English lighting falaisgs to celebrate bonfire of EU clean-air regulations

From our Brexit correspondent

The people of Saddleworth Moor in the North (The real North, not Scotland), are celebrating taking back control of their country from the EU Federal Super United States of Europe by adopting an old tradition from the North (not the real North) of Scotland.

Residents of the Lancashire area have been revelling in this ancient Gaelic tradition called a falaisg (pronounced Phall-us-chkkkk) which sees large swathes of moor land set alight each year to provide grazing and fresh growth for game birds to feed on.  However, the practice has become restricted in recent years due to environmental regulations brought in by the EU Commission.

Local Brexit enthusiast, Geoffrey Kendall, said, “When I found out that the EU had banned these heather fires, I thought to myself who are these bureaucrats to tell us, the Great British Public who were are and what parts of our country we can’t set on fire.
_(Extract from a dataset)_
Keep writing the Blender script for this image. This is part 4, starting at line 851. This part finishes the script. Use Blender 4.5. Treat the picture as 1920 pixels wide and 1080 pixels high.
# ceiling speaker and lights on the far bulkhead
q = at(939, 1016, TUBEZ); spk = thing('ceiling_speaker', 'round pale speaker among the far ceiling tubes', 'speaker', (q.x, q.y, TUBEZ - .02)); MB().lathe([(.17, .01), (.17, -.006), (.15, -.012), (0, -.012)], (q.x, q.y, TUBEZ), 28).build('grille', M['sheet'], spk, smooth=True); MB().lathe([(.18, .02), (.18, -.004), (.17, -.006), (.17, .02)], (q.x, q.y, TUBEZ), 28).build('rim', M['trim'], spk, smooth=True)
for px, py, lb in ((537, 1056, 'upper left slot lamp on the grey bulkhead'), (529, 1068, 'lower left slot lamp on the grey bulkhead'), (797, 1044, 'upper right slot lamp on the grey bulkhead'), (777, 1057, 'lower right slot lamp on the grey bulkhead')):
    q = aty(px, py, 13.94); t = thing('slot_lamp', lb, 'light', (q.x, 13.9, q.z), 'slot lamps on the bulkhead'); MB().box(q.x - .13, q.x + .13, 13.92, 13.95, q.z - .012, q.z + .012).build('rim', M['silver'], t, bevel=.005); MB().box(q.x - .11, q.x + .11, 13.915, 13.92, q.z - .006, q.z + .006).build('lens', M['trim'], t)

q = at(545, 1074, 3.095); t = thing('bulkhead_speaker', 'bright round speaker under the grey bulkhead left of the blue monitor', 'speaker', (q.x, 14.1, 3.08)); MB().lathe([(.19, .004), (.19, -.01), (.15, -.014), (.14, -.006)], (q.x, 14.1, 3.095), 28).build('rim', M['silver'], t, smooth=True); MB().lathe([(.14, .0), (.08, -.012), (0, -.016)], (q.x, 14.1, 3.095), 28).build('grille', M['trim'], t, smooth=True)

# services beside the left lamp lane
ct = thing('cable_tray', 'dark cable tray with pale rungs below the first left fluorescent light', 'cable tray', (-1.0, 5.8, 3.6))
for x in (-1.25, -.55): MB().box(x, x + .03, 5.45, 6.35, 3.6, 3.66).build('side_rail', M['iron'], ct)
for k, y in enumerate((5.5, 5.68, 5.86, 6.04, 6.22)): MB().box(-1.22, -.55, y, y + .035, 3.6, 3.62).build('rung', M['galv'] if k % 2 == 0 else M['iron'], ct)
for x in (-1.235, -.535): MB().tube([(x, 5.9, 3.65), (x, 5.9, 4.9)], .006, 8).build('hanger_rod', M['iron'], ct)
So I got my pyro nephew Mickey to set a couple of them up the moor.  We have plenty money now we aren’t paying for so much of that red tape in Brussels so the firefighters can keep at it as long as they need to, so Mickey and his mate Dave have been setting some fresh ones.”*

The Saddleworth falaisg has been going for a good while now, but this new found enthusiasm is however not reflected by Geoffrey’s cousin Jeffrey who lives in the South End of Skye. “No, can’t be doing with these old falaisgs me, any time the local crofters start one I’m straight on the blower to the Old Bill.”




*Editors fourth wall breaking note – some nutters down there are actually going out and doing this.